During a conversation with my father, when I was 18, he said to me, "It's easy to know the right thing to do. It's not always easy to implement it, when you've never been taught." And for the last 18 years I have leaned into that wisdom to offer myself and others the grace and compassion necessary for healing and growth. Because sometimes it is easy to know the "right" or best thing to do, but if you've never been taught how to do them, you struggle to implement them, or bring them from awareness to daily life.
I believe that there is still so much value in this wisdom and share it freely to this day, so I was completely bowled over recently when I sat down to journal and heard, It is NOT always easy to know the right thing to do or how to implement it, when you've never been taught. The truth in that statement unlocked something inside of me and allowed me to connect with the parts of me who just don't know.
Sometimes concepts and actions are so foreign to us we have no clue what the right thing to do is and no clue what to implement or how. Other times we've heard so much about something that we believe we know, when really we have so little understanding.
Growing up, I had no understanding of what it meant to love myself or embody my truth. I had no understanding of self-care beyond basic hygiene and "put your best foot forward" by dressing nice and being "presentable". I had very little understanding for how to open myself and genuinely connect with myself, others, or the world around me with honesty, trust, and vulnerability. I had no understanding of how to own my own emotions and maintain my boundaries. And I had no understanding of these things because I was never taught.

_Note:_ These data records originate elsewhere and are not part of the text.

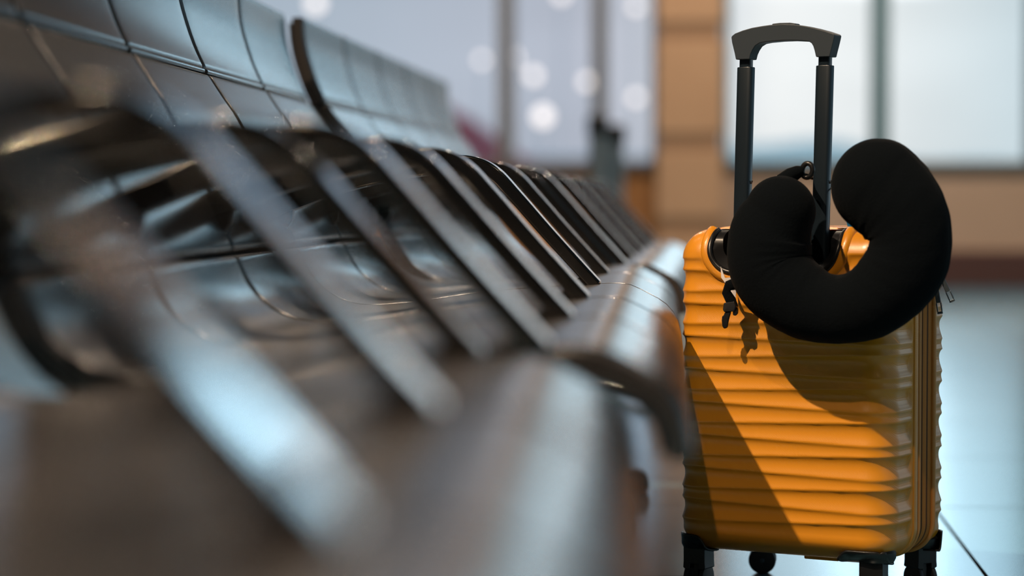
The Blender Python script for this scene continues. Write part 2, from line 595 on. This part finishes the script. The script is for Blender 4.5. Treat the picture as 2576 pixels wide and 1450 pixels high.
def pad_mesh(curve, gap0, gap1, halfw, r, thick, taper=1):
    P, L = resample(curve, 60)
    s = np.concatenate([[gap0 + x for x in (0, .0006, .0018, .0035, .006)], np.linspace(gap0 + .01, L - gap1 - .01, 44), [L - gap1 - x for x in (.006, .0035, .0018, .0006, 0)]])
    cum = np.linspace(0, L, 60)
    C = np.stack([np.interp(s, cum, P[:, k]) for k in (0, 1)], 1)
    T = np.gradient(C, axis=0)
    T /= np.linalg.norm(T, axis=1)[:, None]
    Nn = np.stack([-T[:, 1], T[:, 0]], 1)       # rotate tangent: towards the sitter
    ys = np.concatenate([[-halfw + x for x in (0, .0006, .0018, .0035, .006)], np.linspace(-halfw + .012, halfw - .012, 13), [halfw - x for x in (.006, .0035, .0018, .0006, 0)]])
    def drop(e):
        e = np.minimum(e, r)
        return r - np.sqrt(np.maximum(0, r * r - (r - e) ** 2))
    ds = drop(np.minimum(s - s[0], s[-1] - s))
    dy = drop(np.minimum(ys + halfw, halfw - ys))
    v, f = [], []
    ny = len(ys)
    for i in range(len(s)):
        for j in range(ny):
            d = min(r, math.hypot(ds[i], dy[j]))
            v.append((C[i, 0] - Nn[i, 0] * d, ys[j], C[i, 1] - Nn[i, 1] * d))
    nb = len(v)
    for i in range(len(s)):
        for j in range(ny):
            v.append((C[i, 0] - Nn[i, 0] * thick, ys[j], C[i, 1] - Nn[i, 1] * thick))
    ns = len(s)
    for i in range(ns - 1):
        for j in range(ny - 1):
            a = i * ny + j
            f.append((a, a + ny, a + ny + 1, a + 1))
            a += nb
            f.append((a, a + 1, a + ny + 1, a + ny))
    for i in range(ns - 1):
        for j in (0, ny - 1):
            a = i * ny + j
            q = (a, a + nb, a + nb + ny, a + ny)
            f.append(q if j == 0 else q[::-1])
    for j in range(ny - 1):
        for i in (0, ns - 1):
            a = i * ny + j
            q = (a, a + 1, a + 1 + nb, a + nb)
            f.append(q if i == 0 else q[::-1])
    return v, f


def tapered_arm():
    top = catmull([(-.655, .590), (-.60, .611), (-.539, .631), (-.449, .650), (-.38, .6575), (-.332, .6560), (-.297, .640),
                   (-.262, .603), (-.215, .549), (-.165, .4935), (-.142, .4685)], 8)
    T = np.gradient(top, axis=0)
    T /= np.linalg.norm(T, axis=1)[:, None]
    N_ = np.stack([-T[:, 1], T[:, 0]], 1)
    n = len(top)
    w = np.interp(np.linspace(0, 1, n), [0, .35, .6, 1], [.033, .028, .021, .018])
    bot = top - N_ * w[:, None]
    poly = [tuple(p) for p in top] + [tuple(p) for p in bot[::-1]]
    return poly


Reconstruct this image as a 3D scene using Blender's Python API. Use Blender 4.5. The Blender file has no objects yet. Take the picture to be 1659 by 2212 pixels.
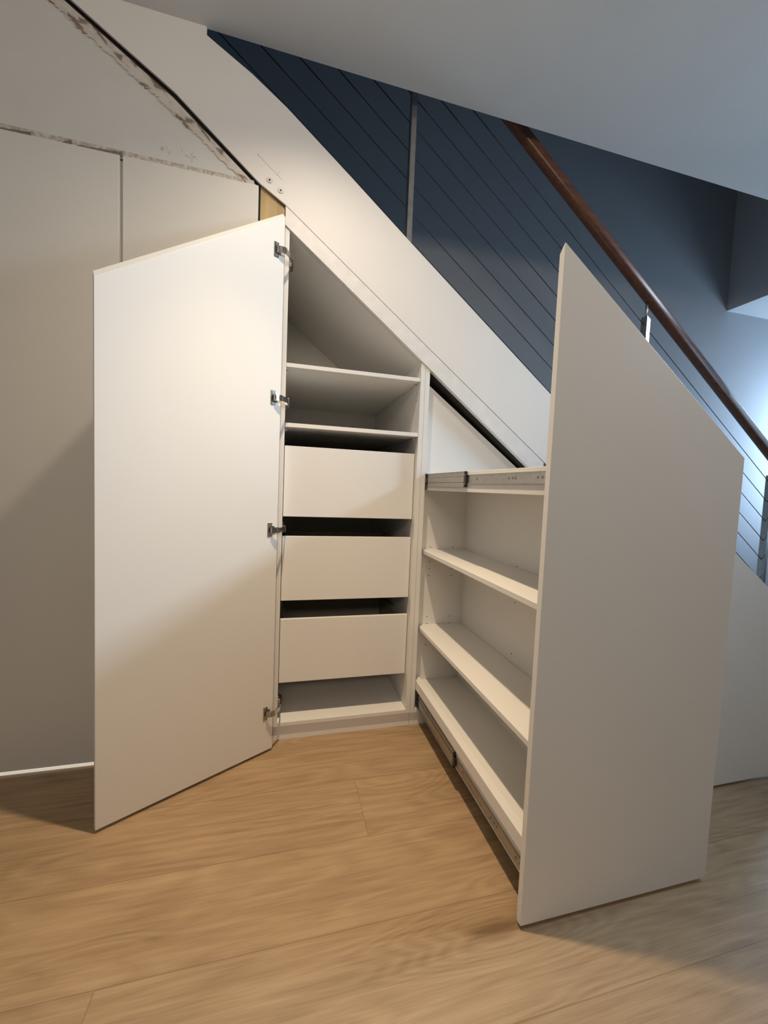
import bpy, bmesh, math, random
from mathutils import Vector, Matrix
random.seed(7)
sc = bpy.context.scene
COL = sc.collection
M_SLOPE = 0.7714
CEIL = 2.906
YB = 1.07                      # back wall of the stairwell

# ------------------------------------------------------------------ materials
def nt(name):
    m = bpy.data.materials.new(name); m.use_nodes = True
    t = m.node_tree
    return m, t, t.nodes['Principled BSDF']

def paint(name, col, rough=.5, var=.03, scale=3.0, bump=0.0, bscale=60., metal=0., coat=0., spec=.5):
    m, t, b = nt(name)
    tc = t.nodes.new('ShaderNodeTexCoord')
    n = t.nodes.new('ShaderNodeTexNoise'); n.inputs['Scale'].default_value = scale; n.inputs['Detail'].default_value = 4
    t.links.new(tc.outputs['Object'], n.inputs['Vector'])
    r = t.nodes.new('ShaderNodeValToRGB')
    lo = [max(0, c*(1-var)) for c in col]; hi = [min(1, c*(1+var)) for c in col]
    r.color_ramp.elements[0].color = (*lo, 1); r.color_ramp.elements[1].color = (*hi, 1)
    r.color_ramp.elements[0].position = .3; r.color_ramp.elements[1].position = .7
    t.links.new(n.outputs['Fac'], r.inputs['Fac']); t.links.new(r.outputs['Color'], b.inputs['Base Color'])
    b.inputs['Roughness'].default_value = rough; b.inputs['Metallic'].default_value = metal
    b.inputs['Specular IOR Level'].default_value = spec
    if coat: b.inputs['Coat Weight'].default_value = coat
    if bump:
        n2 = t.nodes.new('ShaderNodeTexNoise'); n2.inputs['Scale'].default_value = bscale; n2.inputs['Detail'].default_value = 3
        t.links.new(tc.outputs['Object'], n2.inputs['Vector'])
        bp = t.nodes.new('ShaderNodeBump'); bp.inputs['Strength'].default_value = bump; bp.inputs['Distance'].default_value = .002
        t.links.new(n2.outputs['Fac'], bp.inputs['Height']); t.links.new(bp.outputs['Normal'], b.inputs['Normal'])
    return m

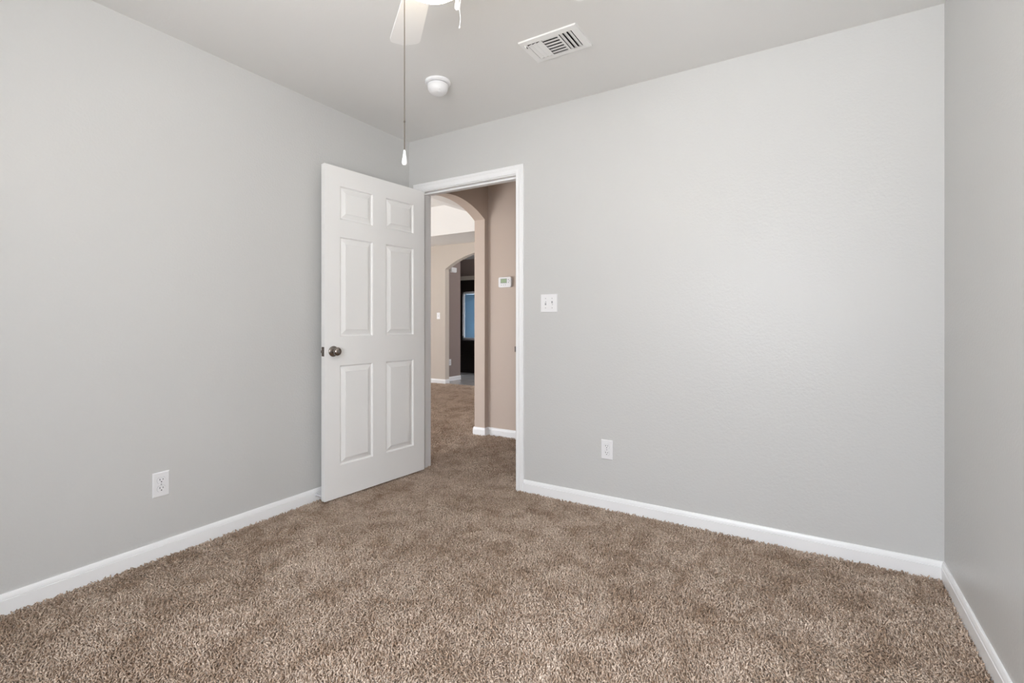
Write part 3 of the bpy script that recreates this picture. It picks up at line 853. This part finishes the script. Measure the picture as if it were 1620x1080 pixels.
while CX0 + k * 0.5 < CX1 - 0.4:
    x0 = CX0 + k * 0.5 + 0.01
    d = cb('cabinet_door', x0, x0 + 0.48, KY - 0.008, KY + 0.012, 0.38, WZ0 - 0.06)
    cb('door_panel', x0 + 0.05, x0 + 0.43, KY - 0.013, KY - 0.006, 0.43, WZ0 - 0.11, par=cab)
    cb('drawer', x0, x0 + 0.48, KY - 0.008, KY + 0.012, 0.09, 0.36)
    k += 1
bl = empty('window_blinds', ((WX0 + WX1) / 2, KY + 0.05, WZ0))
tag(bl, 'pale blue horizontal window blinds at the kitchen window', 'blinds')
bm = BM()
hw = (WX1 - WX0) / 2
z = 0.03
while z < WZ1 - WZ0 - 0.04:
    n0 = len(bm.verts)
    box(bm, -hw + 0.012, hw - 0.012, -0.026, 0.026, -0.0008, 0.0008)
    bm.verts.ensure_lookup_table()
    rm = Matrix.Translation((0, 0, z)) @ Matrix.Rotation(math.radians(66), 4, 'X')
    for v in bm.verts[n0:]: v.co = rm @ v.co
    z += 0.0345
link('slats', bm, 'slat', bl)
bm = BM(); box(bm, -hw, hw, -0.02, 0.02, WZ1 - WZ0 - 0.03, WZ1 - WZ0 + 0.005); link('head_rail', bm, 'blind', bl)
bm = BM(); box(bm, -hw, hw, -0.02, 0.02, -0.004, 0.018); link('bottom_rail', bm, 'blind', bl)
bm = BM(); box(bm, -hw - 0.004, -hw + 0.016, -0.024, 0.0, -0.004, WZ1 - WZ0 + 0.005); link('side_channel', bm, 'trim', bl)
bm = BM(); box(bm, hw - 0.016, hw + 0.004, -0.024, 0.0, -0.004, WZ1 - WZ0 + 0.005)
link('side_channel', bm, 'trim', bl)

# white chime box on the shaded taupe wall
chm = empty('door_chime', (XK, 7.185, 2.072))
tag(chm, 'small white chime box high on the shaded taupe wall beyond the far arch', 'door chime')
bm = BM(); box(bm, 0.0, 0.030, -0.085, 0.085, -0.048, 0.048, 0.003); link('back_box', bm, 'plastic', chm)
bm = BM(); box(bm, 0.030, 0.052, -0.078, 0.078, -0.042, 0.042, 0.006); link('cover', bm, 'plastic', chm)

I didn't have adults around me who knew any better. I didn't have anyone modeling appropriate, safe, enjoyable, nurturing or self-loving ways of caring for myself and others. No one showed me how to be interconnected rather than co-dependent. And because of that, I only know what I've learned thus far largely on my own. I'm both proud of that and exhausted by it! IYKYK
I've learned so much, come so far, and yet there's so much I'm still learning. Sometimes, it makes me feel like I'm playing catch up somehow, even though I can see that almost everyone else is in the same or similar boat as me. I struggle with feeling annoyed and frustrated with myself and the world because I don't yet know. But how am I supposed to know, when I've never been taught? When I'm essentially teaching myself? When I'm figuring this out as I go along and finding my own way through?
And how am I supposed to receive any answers, when I put so much pressure on myself to know everything now? When I expect the impossible from myself?
Slowly but surely I'm coming to see that this not knowing/learning phase is a perpetual part of life, and I am learning to accept that I don't have all the answers. Nor will I ever. It's funny because I like to learn and I like to think of myself as a perpetual learner... just not when it comes to the things I feel I should already know. But I have to remind myself that shoulds are all about expectations, which I've found to be largely unreasonable and the cause of a lot of unnecessary suffering.
The reality is there is always going to be something I don't know that I want to know and am therefore in the process of learning. It is not a failing on my part that I'm in the process of learning what I don't yet know. It's not an inherent problem with me that I am and will always be "in progress". It's just a natural part of being alive and human. Understanding that sometimes it's not easy to know the "right" thing to do or how to implement information we've learned, if we've never been taught or shown how to, is key in taking the pressure off ourselves to know everything and to be further along than we actually are.
Regardless of anything else, I know it takes radical honesty with myself and those closest to me. It takes a willingness to be uncomfortable and try new things, to choose differently, and to implement routines that support the doing of what I need and enjoy. I know that it means working WITH the parts of me who don't feel good enough to embody, become, or BE my Truth. And I know that it takes patience and connection with myself.
Understanding myself, understanding my patterning, my boundaries, why I am the way I am, and who and how I want to be takes time. It takes commitment. It takes a willingness to open myself up, get vulnerable, and explore myself in a variety of scenarios and experiences with a variety of people. It also takes acceptance and approval of what is at the same time having the knowing that wanting more and getting what I want doesn't make me wrong, bad, or selfish.
All around me there are signs, guides, teachers, and support systems who have the knowledge, wisdom, answers and solutions I seek. They can be found within myself, in each other, in nature, and in my connection with the Universe and the Divine. I don't have to know everything. I simply need to choose to be open to the wisdom I seek and allow myself to be drawn and guided to it.
Everything I know now has come as a direct result of me seeking out people, places, things, and ways to help me feel better, to heal, to know myself, and to feel joy in living life again. So even though I don't always know the right thing to do or how to embody the wisdom I've been taught, I do know how to get still and listen. I do know how to be open to the answers. I do know how to work with the parts of my who are struggling, to keep trying. And I am learning how to be ok with the not knowing and trusting that everything I seek is in turn seeking me.